(TASK OBJECTIVE)
Show all lines holding the string "scene".

*****

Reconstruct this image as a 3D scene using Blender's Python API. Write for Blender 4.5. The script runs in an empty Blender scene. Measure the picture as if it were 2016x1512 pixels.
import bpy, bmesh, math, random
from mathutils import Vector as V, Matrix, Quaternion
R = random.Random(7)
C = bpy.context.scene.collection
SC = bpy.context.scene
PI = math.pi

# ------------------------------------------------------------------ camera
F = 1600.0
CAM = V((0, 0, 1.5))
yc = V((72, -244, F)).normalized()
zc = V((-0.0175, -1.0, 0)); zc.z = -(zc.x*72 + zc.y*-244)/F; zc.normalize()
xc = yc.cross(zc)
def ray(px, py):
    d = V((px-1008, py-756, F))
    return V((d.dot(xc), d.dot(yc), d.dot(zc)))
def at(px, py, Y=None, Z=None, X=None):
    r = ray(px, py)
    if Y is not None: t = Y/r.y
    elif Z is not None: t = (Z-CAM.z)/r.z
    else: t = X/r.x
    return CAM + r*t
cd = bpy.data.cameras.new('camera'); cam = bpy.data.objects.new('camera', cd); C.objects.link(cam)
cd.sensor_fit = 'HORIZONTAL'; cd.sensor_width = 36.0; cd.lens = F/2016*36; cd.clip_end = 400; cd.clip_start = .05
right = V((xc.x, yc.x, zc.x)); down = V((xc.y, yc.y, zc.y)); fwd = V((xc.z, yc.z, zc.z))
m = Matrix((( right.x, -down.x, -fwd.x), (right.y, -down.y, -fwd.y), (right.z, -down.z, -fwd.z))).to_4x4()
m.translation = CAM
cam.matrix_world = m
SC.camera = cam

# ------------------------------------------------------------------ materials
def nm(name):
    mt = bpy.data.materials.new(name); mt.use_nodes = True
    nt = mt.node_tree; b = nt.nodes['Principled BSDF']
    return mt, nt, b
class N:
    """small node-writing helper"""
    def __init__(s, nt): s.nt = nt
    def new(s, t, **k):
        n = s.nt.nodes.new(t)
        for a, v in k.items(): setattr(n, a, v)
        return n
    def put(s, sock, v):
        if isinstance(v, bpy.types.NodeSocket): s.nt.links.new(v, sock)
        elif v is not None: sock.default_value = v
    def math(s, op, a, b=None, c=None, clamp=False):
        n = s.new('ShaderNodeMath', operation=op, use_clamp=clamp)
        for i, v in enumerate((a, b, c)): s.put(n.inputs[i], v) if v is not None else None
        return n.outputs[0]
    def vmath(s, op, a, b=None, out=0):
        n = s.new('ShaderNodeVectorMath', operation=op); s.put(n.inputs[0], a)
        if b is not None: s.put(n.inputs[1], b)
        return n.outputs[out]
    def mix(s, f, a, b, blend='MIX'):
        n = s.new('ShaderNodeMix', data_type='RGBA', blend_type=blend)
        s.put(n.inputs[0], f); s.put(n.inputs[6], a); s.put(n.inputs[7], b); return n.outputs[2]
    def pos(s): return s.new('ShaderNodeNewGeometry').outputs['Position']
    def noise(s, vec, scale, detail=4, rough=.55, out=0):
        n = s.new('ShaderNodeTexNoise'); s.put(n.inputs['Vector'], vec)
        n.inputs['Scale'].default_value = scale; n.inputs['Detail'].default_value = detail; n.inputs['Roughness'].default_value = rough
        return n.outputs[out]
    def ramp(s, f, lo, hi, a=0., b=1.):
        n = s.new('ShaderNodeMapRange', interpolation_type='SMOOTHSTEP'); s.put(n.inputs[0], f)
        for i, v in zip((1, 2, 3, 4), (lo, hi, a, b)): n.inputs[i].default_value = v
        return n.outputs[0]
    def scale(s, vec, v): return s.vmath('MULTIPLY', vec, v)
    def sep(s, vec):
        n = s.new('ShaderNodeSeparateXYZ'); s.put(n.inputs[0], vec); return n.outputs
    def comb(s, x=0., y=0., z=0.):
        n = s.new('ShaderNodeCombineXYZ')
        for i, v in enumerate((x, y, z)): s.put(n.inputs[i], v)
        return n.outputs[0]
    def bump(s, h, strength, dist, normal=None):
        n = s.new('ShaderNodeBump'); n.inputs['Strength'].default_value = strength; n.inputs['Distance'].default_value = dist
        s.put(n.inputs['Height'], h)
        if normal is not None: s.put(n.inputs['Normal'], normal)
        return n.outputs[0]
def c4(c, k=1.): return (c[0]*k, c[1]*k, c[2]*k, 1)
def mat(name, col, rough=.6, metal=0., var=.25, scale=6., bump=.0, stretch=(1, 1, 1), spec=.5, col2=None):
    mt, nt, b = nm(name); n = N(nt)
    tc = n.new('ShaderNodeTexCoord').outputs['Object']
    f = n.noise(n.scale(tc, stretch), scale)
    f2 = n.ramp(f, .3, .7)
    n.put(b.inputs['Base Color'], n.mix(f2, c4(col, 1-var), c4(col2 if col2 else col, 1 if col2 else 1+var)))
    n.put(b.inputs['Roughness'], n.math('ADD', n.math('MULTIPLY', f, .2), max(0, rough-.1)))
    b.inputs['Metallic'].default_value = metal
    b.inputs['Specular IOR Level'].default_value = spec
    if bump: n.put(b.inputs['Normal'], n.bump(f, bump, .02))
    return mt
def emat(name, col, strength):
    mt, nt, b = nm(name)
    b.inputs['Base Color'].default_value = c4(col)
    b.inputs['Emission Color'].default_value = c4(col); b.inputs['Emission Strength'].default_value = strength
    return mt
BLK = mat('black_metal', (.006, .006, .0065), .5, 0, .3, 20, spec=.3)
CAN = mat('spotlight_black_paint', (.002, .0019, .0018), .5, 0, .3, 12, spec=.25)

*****

(SOLUTION TO THE PROBLEM)
Reconstruct this image as a 3D scene using Blender's Python API. Write for Blender 4.5. The script runs in an empty Blender scene. Measure the picture as if it were 2016x1512 pixels.
C = bpy.context.scene.collection
SC = bpy.context.scene